No GOP monopoly on God
November 9, 2004
BY JESSE JACKSON
Did God vote Republican? You'd think so if you listen to some of the evangelical supporters of George Bush.
Regular churchgoers voted dramatically Republican in the election. Twenty percent of the voters identified "morals" as their major concern and voted overwhelmingly for George Bush (whereas those who named the economy and jobs or Iraq as their lead concerns voted 3 to 1 for John Kerry).
Bush charged Kerry, a practicing Catholic, with representing Hollywood values. Many voters believed in Bush because he had straightened himself out by taking Jesus into his life, and because he uses the imagery and language of evangelicals through his speeches. Democrats, Republican operatives charged, are simply divorced from the values of mainstream, religious America.
But Republicans have no monopoly on religion or on faith. And Republican policies often seem divorced from the teachings of the Bible. The Bible tells us we will be measured by how we treat the least of these. But under this president, poverty -- including childhood poverty -- is up. Poor children grow with inadequate nutrition, no health insurance, no preschool. Bush's policies of top-end tax cuts and cuts in support for the poor only make things worse.
Jesus was born in a manger, not in a mansion. He had a manger-up view of the world, not a mansion-down view. Jesus taught that a rich man was as likely to get into the kingdom as a camel through the eye of a needle. This was not exactly a widespread sentiment at the Republican convention.
He urged his followers to beware of worldly goods, to simplify their lives and follow him. He instructed them to serve the poor, not neglect them. Jesus taught us to love every child, to rise above the divisions of race or tribe or religion. When the men gathered to stone a prostitute, he challenged them. Who amongst you, he asked, can throw the first stone? He asked us to stand with the weak, the ill, the stranger in a foreign land. The politics of division practiced in the last election, the appeals to our fear of the other, contrast starkly with those teachings.
Nor does Bush's rollback of environmental regulations reflect well. The Bible teaches that nature is God's creation. We are as stewards to the bounty that God has created. We should be working to preserve it, not rolling back regulations to poison our air, neglect our seas and turn a blind eye to a global warming.

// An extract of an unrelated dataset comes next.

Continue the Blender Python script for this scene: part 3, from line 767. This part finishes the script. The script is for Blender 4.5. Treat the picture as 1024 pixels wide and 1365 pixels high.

Finally, Jesus was a man of peace. He came as the Messiah when people were expecting and praying for a mighty warrior who would deliver them from their oppressors. Instead, God brought them a baby in the manger. Jesus taught the power of love, hope and charity -- not of weapons. He delivered them by sacrificing himself that they may be free. His teachings are far removed from George Bush's "war of choice" in Iraq, the euphemism used to describe an aggressive war on a country that posed no threat to us.
The pope has harshly criticized a war that the U.N. Secretary General Kofi Annan has called illegal.
Democrats, particularly those like Kerry who serve in the Senate a long time, do fall into the trap often of talking about plans and programs, not right and wrong. They talk policy, not values. Not surprising, the Democrats who have fared well politically -- Jimmy Carter, Bill Clinton -- have been raised in the church and are comfortable with the teachings of the Bible. Americans sensibly want their leaders to have a strong moral grounding as they meet the challenges yet to come.
But God is not a political animal. The Bible tells us to tell a tree by the fruit it bears, not the bark it wears. Christ warns against hypocrisy -- the public display of faith without a true heart or without deeds of faith. Conservatives now suggest that God is on the side of Republicans at home and America abroad. That Bush is right to suggest that he has a mission from above in the war on terror. This gets the equation exactly wrong. It isn't a question of whether God is on America's side. The question is whether America is on God's side.
As war rages in Iraq and children go hungry in the richest nation on earth, the question should sober the political operatives who see God as a political weapon rather than an abiding guide.